The misidentification "damages the image and tranquility of our queens, their families and friends," the statement said.

Neither the state nor national pageants responded to requests for comment on Flores Gamez's death.

It was at least the fourth documented case of a beauty queen or pageant contestant becoming involved with Mexican drug traffickers, the theme of the critically acclaimed 2011 movie "Miss Bala," or "Miss Bullet," Mexico's official submission to the Best Foreign Language Film category of Academy Awards.

The film tells the story of a young woman competing for Miss Baja California who becomes an unwilling participant in a drug-running ring, finally getting arrested for deeds she was forced into performing.

In real life, top Sinaloa cartel drug lord Joaquin "El Chapo" Guzman married local beauty queen Emma Coronel, who later crossed into the United States to give birth to twin girls in 2011.

In 2008, former Miss Sinaloa Laura Zuniga was stripped of her crown in the Hispanoamerican Queen pageant after she was detained that year on suspicion of drug and weapons violations. She was later released without charges.

In 2011, a Colombian former model and pageant contestant was detained along with Jose Jorge Balderas, an accused drug trafficker and suspect in the 2010 bar shooting of Salvador Cabanas, a former star for Paraguay's national football team and Mexico's Club America. She was also later released.

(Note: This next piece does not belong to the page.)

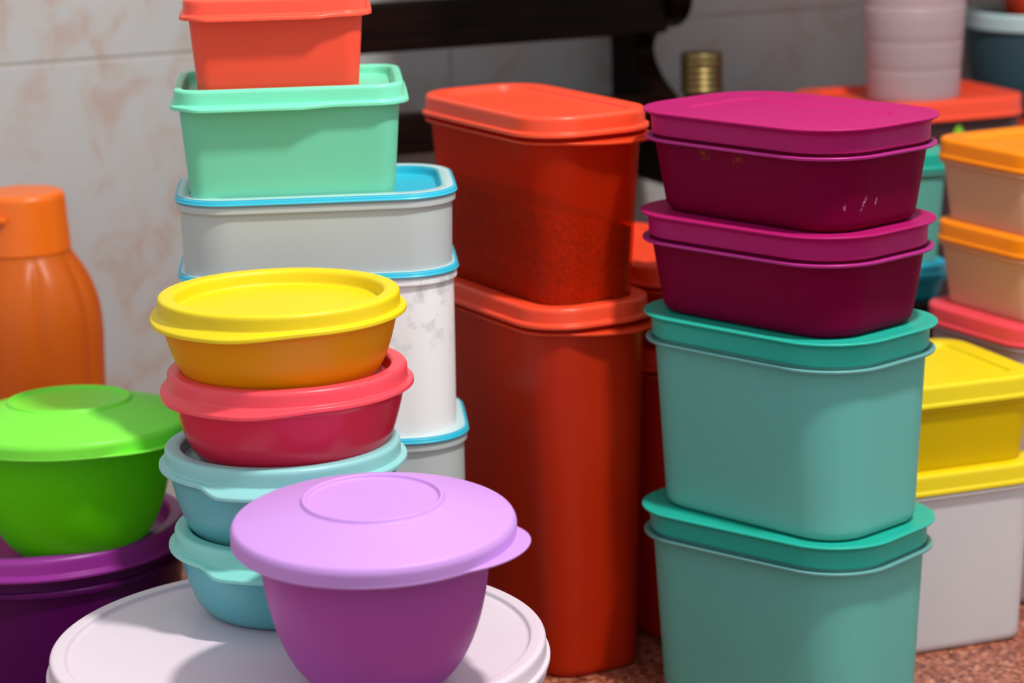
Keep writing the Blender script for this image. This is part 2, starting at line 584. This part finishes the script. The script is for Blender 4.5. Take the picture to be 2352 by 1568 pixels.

"A lot of young women are attracted by the false riches of the drug gangs. They offer the fantasy of a life of riches without much work," said Judith del Rincon, a women's rights activist and former Sinaloa legislator. "A lot of beauty queens wind up as girlfriends of some narco."

Del Rincon added that the involvement of drug lords with beauty queens dates back at least to the heyday of the Tijuana-based Arellano Felix drug gang in the 1990s.

Sinaloa state prosecutor Marco Antonio Higuera said Flores Gamez was traveling in one of several vehicles that engaged soldiers in an hours-long chase and gun battle. He said two other members of the drug gang were detained.

The shootout began when the gunmen opened fire on a Mexican army patrol. Soldiers gave chase and cornered the gang at a safe house in the town of Mocorito. Some men escaped, and the gun battle continued along a nearby roadway, where the gang's vehicles were eventually stopped. Six vehicles, drugs and weapons were seized following the confrontation.

Higuera said Flores Gamez's body has been turned over to relatives for burial.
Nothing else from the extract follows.